Given request =
Transcribe the material from its first line onward, ending with the line that contains "from mathutils import Vector, Matrix" and adding nothing beyond it.

Raw data =

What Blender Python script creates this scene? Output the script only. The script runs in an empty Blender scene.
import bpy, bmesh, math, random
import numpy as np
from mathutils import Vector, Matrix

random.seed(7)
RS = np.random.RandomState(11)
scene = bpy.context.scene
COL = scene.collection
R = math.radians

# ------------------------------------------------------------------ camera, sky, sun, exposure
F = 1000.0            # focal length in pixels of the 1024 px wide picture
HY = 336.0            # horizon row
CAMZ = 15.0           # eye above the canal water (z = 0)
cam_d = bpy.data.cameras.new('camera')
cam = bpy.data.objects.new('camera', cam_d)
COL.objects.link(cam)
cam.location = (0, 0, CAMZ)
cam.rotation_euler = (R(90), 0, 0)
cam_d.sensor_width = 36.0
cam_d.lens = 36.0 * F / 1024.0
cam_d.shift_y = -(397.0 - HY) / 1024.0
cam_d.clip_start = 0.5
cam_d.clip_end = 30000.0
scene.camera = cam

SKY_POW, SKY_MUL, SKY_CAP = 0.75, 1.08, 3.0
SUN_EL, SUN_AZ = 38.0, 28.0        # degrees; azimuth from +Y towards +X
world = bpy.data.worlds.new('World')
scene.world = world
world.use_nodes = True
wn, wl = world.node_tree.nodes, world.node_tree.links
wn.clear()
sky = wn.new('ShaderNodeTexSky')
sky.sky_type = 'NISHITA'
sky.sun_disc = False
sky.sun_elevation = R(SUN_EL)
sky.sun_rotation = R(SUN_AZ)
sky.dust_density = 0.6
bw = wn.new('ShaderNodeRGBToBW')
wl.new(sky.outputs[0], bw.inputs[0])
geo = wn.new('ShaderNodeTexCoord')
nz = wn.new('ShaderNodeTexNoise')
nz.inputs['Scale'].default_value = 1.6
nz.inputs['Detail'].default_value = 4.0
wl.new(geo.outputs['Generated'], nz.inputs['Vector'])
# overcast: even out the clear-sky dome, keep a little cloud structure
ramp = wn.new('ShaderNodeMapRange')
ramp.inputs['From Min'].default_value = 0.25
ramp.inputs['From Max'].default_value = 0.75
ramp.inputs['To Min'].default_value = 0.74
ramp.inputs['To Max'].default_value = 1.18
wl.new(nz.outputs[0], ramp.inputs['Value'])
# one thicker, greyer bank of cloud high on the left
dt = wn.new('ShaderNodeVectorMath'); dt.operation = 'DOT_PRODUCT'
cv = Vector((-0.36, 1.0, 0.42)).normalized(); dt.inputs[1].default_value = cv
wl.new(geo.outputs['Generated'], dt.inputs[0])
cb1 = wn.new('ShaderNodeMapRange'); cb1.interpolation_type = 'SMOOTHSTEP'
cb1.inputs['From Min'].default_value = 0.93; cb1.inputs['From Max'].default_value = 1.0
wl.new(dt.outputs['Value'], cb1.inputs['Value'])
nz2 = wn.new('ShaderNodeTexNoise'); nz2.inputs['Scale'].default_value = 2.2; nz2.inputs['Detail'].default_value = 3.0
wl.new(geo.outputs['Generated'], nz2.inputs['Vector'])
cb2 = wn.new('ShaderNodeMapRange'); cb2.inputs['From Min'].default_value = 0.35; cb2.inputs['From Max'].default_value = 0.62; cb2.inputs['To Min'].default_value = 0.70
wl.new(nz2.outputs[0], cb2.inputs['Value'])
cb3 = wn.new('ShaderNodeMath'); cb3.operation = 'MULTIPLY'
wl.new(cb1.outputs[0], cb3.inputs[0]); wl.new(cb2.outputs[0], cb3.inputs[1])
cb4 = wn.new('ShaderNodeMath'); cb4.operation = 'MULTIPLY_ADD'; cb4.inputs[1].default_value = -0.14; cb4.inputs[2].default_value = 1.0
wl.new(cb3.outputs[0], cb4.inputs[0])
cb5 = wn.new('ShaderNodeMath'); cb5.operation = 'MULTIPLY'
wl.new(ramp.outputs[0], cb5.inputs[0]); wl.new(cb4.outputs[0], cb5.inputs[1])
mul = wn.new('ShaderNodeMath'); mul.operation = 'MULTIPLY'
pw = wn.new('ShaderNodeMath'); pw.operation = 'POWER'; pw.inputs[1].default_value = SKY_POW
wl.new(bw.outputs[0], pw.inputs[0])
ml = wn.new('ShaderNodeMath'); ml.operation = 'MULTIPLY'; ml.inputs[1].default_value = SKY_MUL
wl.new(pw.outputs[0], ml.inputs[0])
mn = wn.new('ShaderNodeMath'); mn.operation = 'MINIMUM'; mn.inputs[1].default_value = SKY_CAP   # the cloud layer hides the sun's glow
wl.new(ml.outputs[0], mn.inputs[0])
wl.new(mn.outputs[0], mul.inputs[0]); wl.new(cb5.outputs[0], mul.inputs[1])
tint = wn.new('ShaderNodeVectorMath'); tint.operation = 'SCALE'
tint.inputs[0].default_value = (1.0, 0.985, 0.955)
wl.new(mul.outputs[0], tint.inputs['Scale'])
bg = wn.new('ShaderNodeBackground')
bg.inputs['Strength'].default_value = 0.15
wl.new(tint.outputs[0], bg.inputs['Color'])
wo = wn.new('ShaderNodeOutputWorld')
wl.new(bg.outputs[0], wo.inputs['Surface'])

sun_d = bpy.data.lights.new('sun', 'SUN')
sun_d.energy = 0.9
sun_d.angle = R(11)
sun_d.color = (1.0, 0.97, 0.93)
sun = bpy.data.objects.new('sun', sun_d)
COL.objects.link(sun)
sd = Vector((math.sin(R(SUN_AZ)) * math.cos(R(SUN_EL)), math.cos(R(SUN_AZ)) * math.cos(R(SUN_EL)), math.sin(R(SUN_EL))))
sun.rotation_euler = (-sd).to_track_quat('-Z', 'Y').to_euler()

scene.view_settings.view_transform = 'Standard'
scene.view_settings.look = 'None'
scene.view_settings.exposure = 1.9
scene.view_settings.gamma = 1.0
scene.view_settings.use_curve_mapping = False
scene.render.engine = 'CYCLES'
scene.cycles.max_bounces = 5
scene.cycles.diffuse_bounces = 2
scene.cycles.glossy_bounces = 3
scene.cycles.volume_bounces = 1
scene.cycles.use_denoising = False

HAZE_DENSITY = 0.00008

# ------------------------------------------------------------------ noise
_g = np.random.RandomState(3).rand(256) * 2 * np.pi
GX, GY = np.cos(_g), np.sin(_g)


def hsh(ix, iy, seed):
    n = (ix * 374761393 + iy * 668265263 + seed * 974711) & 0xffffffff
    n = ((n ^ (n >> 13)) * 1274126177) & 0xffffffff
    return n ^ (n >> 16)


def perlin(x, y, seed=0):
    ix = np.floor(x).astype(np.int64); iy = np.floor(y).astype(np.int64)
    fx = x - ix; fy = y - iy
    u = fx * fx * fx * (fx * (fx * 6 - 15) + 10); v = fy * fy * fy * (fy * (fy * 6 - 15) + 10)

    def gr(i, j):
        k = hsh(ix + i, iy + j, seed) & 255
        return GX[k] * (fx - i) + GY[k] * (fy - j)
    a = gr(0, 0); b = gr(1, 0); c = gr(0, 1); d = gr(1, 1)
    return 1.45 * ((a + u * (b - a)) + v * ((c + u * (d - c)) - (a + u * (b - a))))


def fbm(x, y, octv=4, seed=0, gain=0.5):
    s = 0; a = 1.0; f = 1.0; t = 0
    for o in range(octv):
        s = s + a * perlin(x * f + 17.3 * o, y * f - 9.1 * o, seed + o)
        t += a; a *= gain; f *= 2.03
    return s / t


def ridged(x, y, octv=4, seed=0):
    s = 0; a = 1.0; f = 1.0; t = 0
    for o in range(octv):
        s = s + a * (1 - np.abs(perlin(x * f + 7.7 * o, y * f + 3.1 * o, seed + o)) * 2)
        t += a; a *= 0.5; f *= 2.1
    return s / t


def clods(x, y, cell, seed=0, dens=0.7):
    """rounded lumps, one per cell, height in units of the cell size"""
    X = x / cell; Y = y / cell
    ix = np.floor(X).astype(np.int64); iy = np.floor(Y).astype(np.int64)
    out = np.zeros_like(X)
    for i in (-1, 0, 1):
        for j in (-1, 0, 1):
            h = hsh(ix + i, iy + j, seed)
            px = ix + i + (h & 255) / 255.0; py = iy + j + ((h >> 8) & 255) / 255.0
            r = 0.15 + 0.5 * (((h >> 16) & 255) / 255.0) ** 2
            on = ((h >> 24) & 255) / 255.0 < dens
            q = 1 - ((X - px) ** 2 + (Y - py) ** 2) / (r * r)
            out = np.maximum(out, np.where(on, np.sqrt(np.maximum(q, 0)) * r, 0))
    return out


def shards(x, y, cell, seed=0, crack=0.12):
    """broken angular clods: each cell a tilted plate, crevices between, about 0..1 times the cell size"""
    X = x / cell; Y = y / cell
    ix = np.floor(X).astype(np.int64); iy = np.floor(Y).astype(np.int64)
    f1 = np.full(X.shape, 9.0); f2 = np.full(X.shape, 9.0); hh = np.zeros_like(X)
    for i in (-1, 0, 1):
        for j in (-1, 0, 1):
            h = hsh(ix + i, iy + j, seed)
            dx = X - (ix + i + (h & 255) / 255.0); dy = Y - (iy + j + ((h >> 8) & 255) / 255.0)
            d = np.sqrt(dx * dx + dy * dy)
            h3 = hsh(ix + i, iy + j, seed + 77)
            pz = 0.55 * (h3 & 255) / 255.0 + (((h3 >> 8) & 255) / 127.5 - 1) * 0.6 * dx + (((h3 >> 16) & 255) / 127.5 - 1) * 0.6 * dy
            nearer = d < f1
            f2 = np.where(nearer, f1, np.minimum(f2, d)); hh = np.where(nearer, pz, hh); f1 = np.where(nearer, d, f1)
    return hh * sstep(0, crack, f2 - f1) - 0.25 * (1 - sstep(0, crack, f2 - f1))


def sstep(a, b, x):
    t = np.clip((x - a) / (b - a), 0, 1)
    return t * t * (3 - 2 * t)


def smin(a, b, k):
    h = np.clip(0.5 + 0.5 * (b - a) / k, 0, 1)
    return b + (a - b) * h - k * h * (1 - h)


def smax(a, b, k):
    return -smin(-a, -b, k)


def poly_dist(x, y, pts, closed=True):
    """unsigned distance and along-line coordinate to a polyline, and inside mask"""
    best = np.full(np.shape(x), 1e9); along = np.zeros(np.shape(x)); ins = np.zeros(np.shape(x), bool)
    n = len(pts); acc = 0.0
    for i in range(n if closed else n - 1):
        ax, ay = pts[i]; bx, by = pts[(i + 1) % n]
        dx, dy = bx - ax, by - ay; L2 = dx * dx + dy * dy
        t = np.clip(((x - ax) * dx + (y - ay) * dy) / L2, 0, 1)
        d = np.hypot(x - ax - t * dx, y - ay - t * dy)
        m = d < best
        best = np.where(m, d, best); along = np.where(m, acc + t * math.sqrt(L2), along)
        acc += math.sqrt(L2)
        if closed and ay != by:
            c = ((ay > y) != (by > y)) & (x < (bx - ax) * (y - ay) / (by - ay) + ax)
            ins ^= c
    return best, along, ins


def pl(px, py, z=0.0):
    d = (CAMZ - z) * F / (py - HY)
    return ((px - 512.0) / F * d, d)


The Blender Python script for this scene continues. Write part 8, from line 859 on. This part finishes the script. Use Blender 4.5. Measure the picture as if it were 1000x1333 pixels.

Solution for this exercise =
What Blender Python script creates this scene? Output the script only. The script runs in an empty Blender scene.
import bpy, bmesh, math, random
import numpy as np
from mathutils import Vector, Matrix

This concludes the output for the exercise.